Russian Space Research has been given a shot in the arm. Mercury, Venus and even Europa are in their sights. But first the return to the scene of their previous excursions (in 1988 and 1996) - the Martian skies! Accompanied by a Chinese satellite, Moscow is sending a probe on Tuesday, 8th November to the asteroid-like moon, Phobos.
Based on the Luna (Moon) probe, it has, naturally, mostly new instruments. In the journal, Nature, Roald Sagdeev, former director of the Space Research Institute (IKI) in Moscow, which has developed most of the twenty science instruments on the pay-load thinks positively, "It would open the door for major international missions." Sagdev, now at the University of Maryland in College Park, says Russia will keep trying to return to Mars and its moons.
The probe will return in 2014 with a rock sample, in an effort to confirm or deny theories that the surface of Phobos is of Martian origin. Formed in the early solar system, Phobos is thought to have orbited Mars instead of joining the asteroid belt between that planet and Jupiter. It has a carbonaceous core with, it is thought, that surface with Martian origins.

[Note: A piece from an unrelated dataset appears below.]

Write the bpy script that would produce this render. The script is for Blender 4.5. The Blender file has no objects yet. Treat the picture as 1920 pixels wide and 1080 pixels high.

Russian space rocket via Shutterstock
Rocketing off from the Baikonur Cosmodrome in Kazahkstan, Alexander Zakharov, is the project scientist for the mission at IKI in Moscow. Alex says the probe should arrive near Mars in October, 2012 and sample Phobos a few months later. The return trip will be fraught with problems. If Phobos-Grunt does return to Earth with traces of Mars embedded in its cache of a few hundred grams of pebbles and dust, the humble 5-billion-ruble mission (US$163 million) could end up performing basic aspects of a Mars sample-return mission. This figure compares well with a three-stage mission envisaged by NASA that would cost $8.5 billion. Don't be mis-led, the name Phobos-Grunt in Russian translates into, "Phobos soil." We can expect precious little of that from the igneous rock that makes up the moon, and the faint hope of organic carbon? Well, is there life on Mars and could its molecules survive the explosions that would bring them as debris to Phobos? Yes, you guessed right!